I giorni di pioggia o come oggi senza sole, con cambiamenti durante l'arco della giornata portano non solo a un silenzio nell'aria ma anche interiore. L'autunno è più un luogo che una scansione temporale. È il luogo interiore dove si dà voce a parole mai prese forma, a pensieri un po' accartocciati, come le foglie, a idee accantonate come se non avessero la forza di emergere. E nel silenzio ci si riconosce, ci si legge, ci si sente. I giorni preferiti dal silenzio sono quelli dove esternamente tutto tace, tutto si assopisce, resta muto. Ma interiormente quel silenzio, quella pace dona una migliore lettura delle cose. Anche il vino per acquisire sapore deve decantare, tacere nel tino fino alla spillatura, quando le bollicine che emette versandolo nel bicchiere danno consistenza e corposità.
Così il silenzio ci pone non in una chiusura, ma in un ascolto maggiore, capace di comprendere tutto. Nelle giornate vuote e di cambiamenti climatici e stagionali, di pochi rumori e azioni, quando si sente solo la nostra esistenza fatta di battiti e lentezza, riusciamo a leggere tra le righe nel nostro io.
Molti hanno paura di questo silenzio, poiché sempre emerge dalla sua quiete una riflessione nuova o un'epifania non distinta prima, una lettura migliore di ciò che ci preoccupa o ci dà gioia.
E molti, allo stesso tempo, invece di prendere atto di ciò che accade interiormente, riempiono il silenzio pur di non sentirsi. Rimandano, non hanno voglia di farsi attanagliare dai pensieri e odiano a morte momenti come questi. Il rumore spesso è un pretesto per riempire la paura di non saper gestire i vuoti della parola, di non riuscire a stare in propria compagnia. Siamo interlocutori assenti di noi stessi e per metterci in moto abbiamo bisogno di intermediari, di qualcuno esternamente che tiri fuori quello che accumuliamo con tanta cura.

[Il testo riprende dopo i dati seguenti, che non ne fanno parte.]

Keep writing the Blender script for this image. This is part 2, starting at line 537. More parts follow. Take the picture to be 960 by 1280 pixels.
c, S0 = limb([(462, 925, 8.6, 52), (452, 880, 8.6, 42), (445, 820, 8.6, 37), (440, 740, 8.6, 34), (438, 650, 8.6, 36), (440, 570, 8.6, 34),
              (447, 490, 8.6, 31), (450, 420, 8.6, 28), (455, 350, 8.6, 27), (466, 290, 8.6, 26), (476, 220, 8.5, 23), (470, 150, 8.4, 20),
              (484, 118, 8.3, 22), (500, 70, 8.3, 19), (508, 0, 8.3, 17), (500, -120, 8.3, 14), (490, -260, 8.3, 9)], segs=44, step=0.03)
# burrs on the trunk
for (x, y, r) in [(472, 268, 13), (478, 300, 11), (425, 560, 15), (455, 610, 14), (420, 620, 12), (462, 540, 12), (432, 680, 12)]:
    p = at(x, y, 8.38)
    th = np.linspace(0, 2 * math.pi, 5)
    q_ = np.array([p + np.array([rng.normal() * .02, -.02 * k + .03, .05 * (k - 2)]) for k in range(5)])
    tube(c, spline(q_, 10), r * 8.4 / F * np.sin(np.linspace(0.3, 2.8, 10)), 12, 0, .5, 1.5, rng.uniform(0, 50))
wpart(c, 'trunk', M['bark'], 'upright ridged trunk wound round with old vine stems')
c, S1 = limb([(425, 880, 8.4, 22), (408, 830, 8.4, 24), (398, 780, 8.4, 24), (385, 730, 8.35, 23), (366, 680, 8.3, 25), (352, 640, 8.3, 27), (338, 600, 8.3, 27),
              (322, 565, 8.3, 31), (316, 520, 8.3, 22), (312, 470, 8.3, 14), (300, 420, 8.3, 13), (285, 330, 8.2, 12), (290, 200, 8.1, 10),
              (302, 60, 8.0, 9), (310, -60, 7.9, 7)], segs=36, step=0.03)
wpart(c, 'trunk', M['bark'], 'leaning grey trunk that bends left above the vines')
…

C'è il silenzio di chiusura e quello di timore, di preoccupazione o di stanchezza, di aver sentito abbastanza, di tenersi lontani dal mondo, di scendere in se stessi e ritrovarsi.
Non è così facile ritrovarsi, a un tratto, restando in compagnia del silenzio. È come prendere possesso di chi siamo, non più quelli che eravamo prima ma diversi, ogni giorno un po' diversi da ieri. E abbiamo paura che questo processo continuo in noi non ci faccia riconoscere più. Il silenzio rende tutto più chiaro. Fa luce su punti rimasti in ombra, su piccole nostre certezze che non vanno abbandonate. Il silenzio dentro rispecchia quello esterno, un processo parallelo alla natura che si allinea a noi.
Giornate più lente, più buie, più corte, tutto sembra favorire un andamento naturale dentro e fuori. Il silenzio come cura, o ricarica senza alcun intervento esterno. Il rumore occulta molte cose e spegne ciò che si vede bene solo nel silenzio. In questa fase siamo ottimi ascoltatori, osservatori, psicologi, educatori di noi stessi. E non è mai un processo veloce, sempre lento, continuo, chiaro. A volte diamo esternamente l'immagine di chi contempla un aspetto della natura di un paesaggio, un orizzonte, un qualcosa fuori, in effetti stiamo solo leggendo dentro attraverso il mondo intorno a noi. Riusciamo ad ammettere, solo in questo caso, tutto ciò che non diamo a parole, conosciamo meglio i nostri pensieri che spesso sono costretti a sottostare alle proposte degli altri. È la forma di comunicazione più complessa ma anche veritiera. Non ci si inganna, si approfondisce senza alcuna difficoltà, si scende nei nostri abissi spaziando nei suoi meandri.
Sarà per questo che durante l'autunno, quando le giornate sono uggiose o prive di sole, l'attenzione cade su di noi, sui nostri sentimenti e le nostre emozioni, rendendoci malinconici e nostalgici. Bisogna saper accogliere questi momenti come stabilizzatori del nostro animo, senza paure e senza negligenze. È semplicemente un appuntamento con noi stessi. Ed è proprio il silenzio che si mette a parlare di noi.